Tuesday, March 30, 2010

Could it be that we’re taking this just a little too far?

Most people view life as a black or white experience. It is either one or the other. In life, for instance, it is simple to tell the truth from a lie, a lie here being defined as something the teller knows not to be true. And once the truth has made its appearance, its opposite should be as easily recognized. But for those whose ideal depends on at least some people believing a least a portion of what has been recognized as untrue, these people can rest easy. Because, believe it or not, there are those among us who would as easily believe a lie as the truth. And when these people do recognize a lie as the truth, they may not even perceive what they have done. Or they may think that their motives for accepting a lie as the truth make up for it.

Politicians are the ones who normally benefit when they can pass a lie off as the truth. But because of the success politicians have had, we are seeing other groups similarly engaged. One such group is the American Petroleum Institute, who has launched a presumably much-viewed, and rather expensive, ad, wherein an attractive blonde model tells us that we need more energy, and that there is plenty of it offshore. All we need, we are told, is for Congress to allow the petroleum industry to get out there in the Gulf of Mexico, between hurricanes, and get it.

Mind you, this flies in the face of what Texas oilman, T. Boone Pickens has been saying. Pickens, as I related last week, has been telling us that the U. S. has only 3% (not the 5%, as I incorrectly stated then) of the world’s oil reserves, and that this figure will not change, no matter how much, or even where, we drill. Further, it is his contention that we must now begin the arduous task of breaking ourselves from being so dependent on oil.

Well, the American Petroleum Institute knows this, but it also knows that there are profits a’plenty to be had if its members are allowed to bring this oil to market, and they are willing to bet whatever it takes that the profits will outweigh the risks involved in such a venture. And they are also willing to bet that they can get enough people on their side to get permission to drill by running these ads.

Of course, when you site specifics in such a treatise as this, you want to be on guard against coming down too strongly on one side of the argument or the other. But sometimes you will get clues that perhaps you are on to something. Take for instance, the GOP presidential team of John McCain and Sarah Palin. It has been suggested several times, and by a variety of sources, that McCain’s pick for Veep has not been exactly truthful whenever she has stated that she, like McCain, has always been very strongly against what is termed as “earmarks”. Specifically, she has stated, and continues to state, that when she was given the choice of taking money for the infamous “bridge to nowhere”, she told Congress “…thanks, but no thanks, on that bridge go nowhere. If our state wanted a bridge, I said we’d build it ourselves.”

Well, like her mentor, McCain, Palin seems to have forgotten that statements we’d wished we’d never made sometimes get recorded by that nemesis of politicians everywhere, namely the media, for the general prosperity of all.

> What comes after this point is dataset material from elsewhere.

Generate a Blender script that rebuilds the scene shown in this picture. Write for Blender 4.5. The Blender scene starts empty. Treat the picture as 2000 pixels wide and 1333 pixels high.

And this case is no exception. For Palin, like John Kerry and the storied Iraq funding bill that Kerry eventually voted against, was for the bridge to nowhere before she was against it. And this time, it was the local media, specifically the Ketchikan Daily News, that reported Palin’s supportive comments made on Sept. 20, 2006, while she was campaigning for Governor in the area.

Well, darn it, Palin and McCain both know that Palin was for the bridge before she was against it. But both also know that there are those who still see Palin as the victim of a malignant press, and these people would rather believe that the press is lying about Palin, and would never believe that Palin would lie about anything. And as McCain is still trying to shore up his image as a political maverick, well, you see the results in the fact that Palin is still reciting her little line about “thanks, but no thanks.”

Of course, if you are John McCain, there is one other litmus test you must pass in order to get a less-than-truthful statement accepted, and that is the Karl Rove test. If Karl Rove does not say anything about your claims against your opponent, then you should be on safe ground. Unfortunately, McCain has not managed to pass this test. Because, on Faux, er Fox News, Karl Rove, on Sunday, in front of Rupert Murdoch and everybody, said that, while both campaigns had used misleading messages in their ads, because Obama accused McCain of “Rovian tactics”, McCain’s misleading ads took on more significance. (http://www.allheadlinenews.com/articles/7012300022)

McCain’s claim that Obama had called Palin a pig when he said of McCain’s policy statements “You can put lipstick on a pig…” was one statement that Rove was referring to when he said “There ought to be an adult that says ‘Do we need to go that far in this ad?’ …won’t we get broader acceptance if…we don’t include that…?”. Of course, McCain knew that Obama wasn’t referring to his Vice-Presidential candidate when he made that statement, but again, he figures the rewards of putting that claim out there will outweigh the disadvantages of having it found out later that the claim was not quite accurate.

Well, maybe not, because, on the same web site, Obama spokesman Tommy Vietor is quoted as saying "In case anyone was still wondering whether John McCain is running the sleaziest, most dishonest campaign in history, today Karl Rove - the man who held the previous record - said McCain's ads have gone too far."